CASUALTIES OF CONFLICT
* Ukrainian President Volodymyr Zelenskiy said the situation in Borodyanka, a town northwest of Kyiv, was “significantly more dreadful” than in Bucha, where Ukraine and the West say Russian troops killed civilians in what amounted to war crimes. He did not cite any evidence. Moscow denies targeting civilians.
* Video from Borodianka showed search and rescue teams using heavy equipment to dig through the rubble of a building that collapsed.

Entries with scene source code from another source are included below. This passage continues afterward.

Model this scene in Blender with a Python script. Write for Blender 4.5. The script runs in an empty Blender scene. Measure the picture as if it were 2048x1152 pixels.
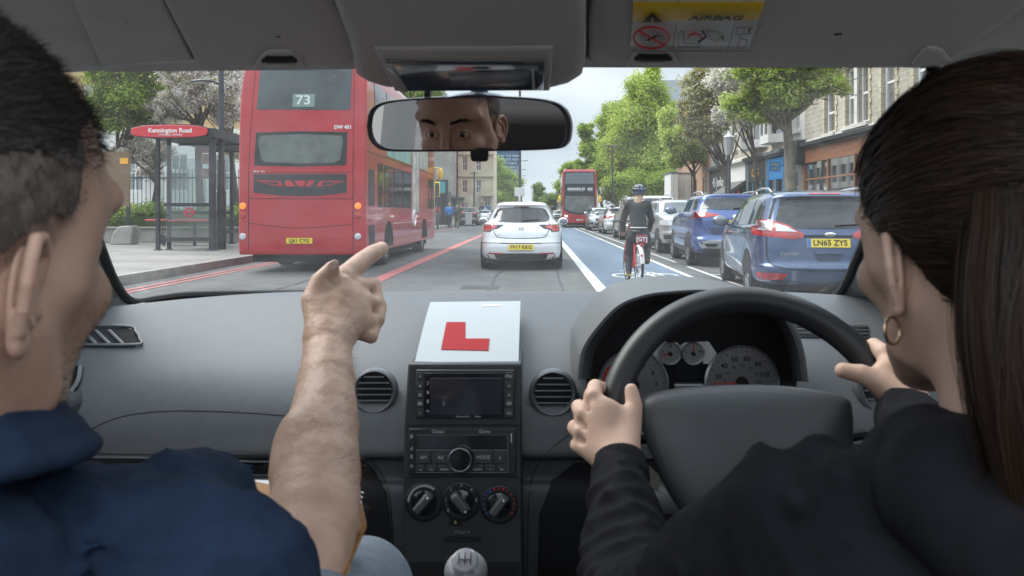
import bpy, bmesh, math, random, time
import numpy as np
from mathutils import Vector, Matrix, Euler
from mathutils.bvhtree import BVHTree
SC = bpy.context.scene
F, VX, VY, H = 1545., 1072., 424., 1.22      # the lens: focal length in photo pixels, vanishing point, eye height
# ------------------------------------------------------------------ camera
cd = bpy.data.cameras.new('camera'); cam = bpy.data.objects.new('camera', cd); SC.collection.objects.link(cam)
cam.location = (0, 0, H); cam.rotation_euler = (math.radians(90), 0, 0)
cd.sensor_width = 36; cd.lens = 36*F/2048; cd.shift_x = (1024-VX)/2048; cd.shift_y = (VY-576)/2048
cd.clip_start = .02; cd.clip_end = 3000
cd.dof.use_dof = True; cd.dof.focus_distance = 6.0; cd.dof.aperture_fstop = 13
SC.camera = cam
# ------------------------------------------------------------------ world: Nishita sky behind a broken cloud layer
SUN_EL, SUN_AZ = 50, 300     # degrees; azimuth measured clockwise from +Y: sun ahead and to the left
wd = bpy.data.worlds.new('World'); SC.world = wd; wd.use_nodes = True
nt = wd.node_tree; nt.nodes.clear(); N = nt.nodes.new; L = nt.links.new
out = N('ShaderNodeOutputWorld'); bg = N('ShaderNodeBackground'); bg.inputs[1].default_value = .1
sky = N('ShaderNodeTexSky'); sky.sky_type = 'NISHITA'; sky.sun_disc = False
sky.sun_elevation = math.radians(SUN_EL); sky.sun_rotation = math.radians(SUN_AZ); sky.dust_density = 2.5
tc = N('ShaderNodeTexCoord'); mp = N('ShaderNodeMapping'); mp.inputs['Scale'].default_value = (1, 1, 2.6)
n1 = N('ShaderNodeTexNoise'); n1.inputs['Scale'].default_value = 1.7; n1.inputs['Detail'].default_value = 9; n1.inputs['Roughness'].default_value = .52; n1.inputs['Distortion'].default_value = .4
n2 = N('ShaderNodeTexNoise'); n2.inputs['Scale'].default_value = 3.1; n2.inputs['Detail'].default_value = 7
r1 = N('ShaderNodeValToRGB'); r1.color_ramp.elements[0].position = .2; r1.color_ramp.elements[1].position = .42
r2 = N('ShaderNodeValToRGB'); r2.color_ramp.elements[0].position = .3; r2.color_ramp.elements[1].position = .7
r2.color_ramp.elements[0].color = (3.05, 3.6, 4.25, 1); r2.color_ramp.elements[1].color = (5.6, 5.95, 6.3, 1)
mx = N('ShaderNodeMix'); mx.data_type = 'RGBA'
L(tc.outputs['Generated'], mp.inputs[0]); L(mp.outputs[0], n1.inputs[0]); L(mp.outputs[0], n2.inputs[0])
L(n1.outputs[0], r1.inputs[0]); L(n2.outputs[0], r2.inputs[0]); L(r1.outputs[0], mx.inputs[0])
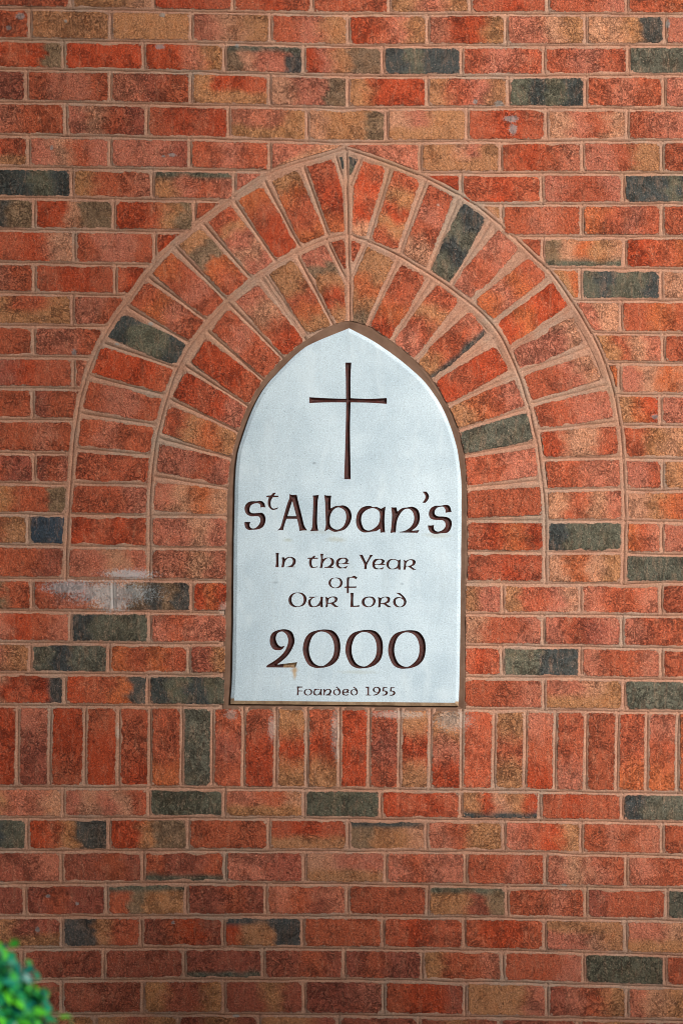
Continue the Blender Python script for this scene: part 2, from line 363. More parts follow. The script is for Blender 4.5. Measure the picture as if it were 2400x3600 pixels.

Hundreds of people were feared buried.
* A social media video verified by Reuters and geolocated to an area west of Kyiv appears to show Ukrainian forces shooting and killing a captured and badly wounded Russian soldier.
HUMANITARIAN CRISIS
* Ukraine said it aimed to establish up to 10 humanitarian corridors to evacuate trapped civilians on Friday, but civilians trying to flee besieged Mariupol will have to use private vehicles.
* At least 160,000 civilians remain trapped in Mariupol without power and with little food or running water, the city mayor said, putting the civilian death toll in the city at about 5,000. Reuters was not able to verify the numbers.
DIPLOMACY, ECONOMY
* The United Nations General Assembly voted to suspend Russia from the U.N. Human Rights Council and voiced grave concern at the continuing human rights and humanitarian crisis in Ukraine. Russia called the move illegal.
* Russian Foreign Minister Lavrov said Kyiv presented Moscow with a draft peace deal that contained “unacceptable” elements that deviated from a previous proposal.
* Ukraine and Russia are “constantly” holding peace talks online but the mood has been affected by events including the deaths of civilians in Bucha, Ukrainian negotiator Mykhailo Podolyak said on Friday.
* European Union envoys reached a political deal on Thursday to ban imports of Russian coal which will immediately prevent the signing of new contracts with a phase-out of existing contracts until mid-August.
QUOTES
* “I think the deal that Ukraine is offering is fair. You give us weapons, we sacrifice our lives, and the war is contained in Ukraine,” Ukrainian Foreign Minister Dmytro Kuleba said.
* “The whole world is not comfortable. Do you think that anyone should be comfortable with this crisis?” Zhang Jun, the United Nations ambassador of Russia’s strategic partner China, in response to remarks by his U.S counterpart.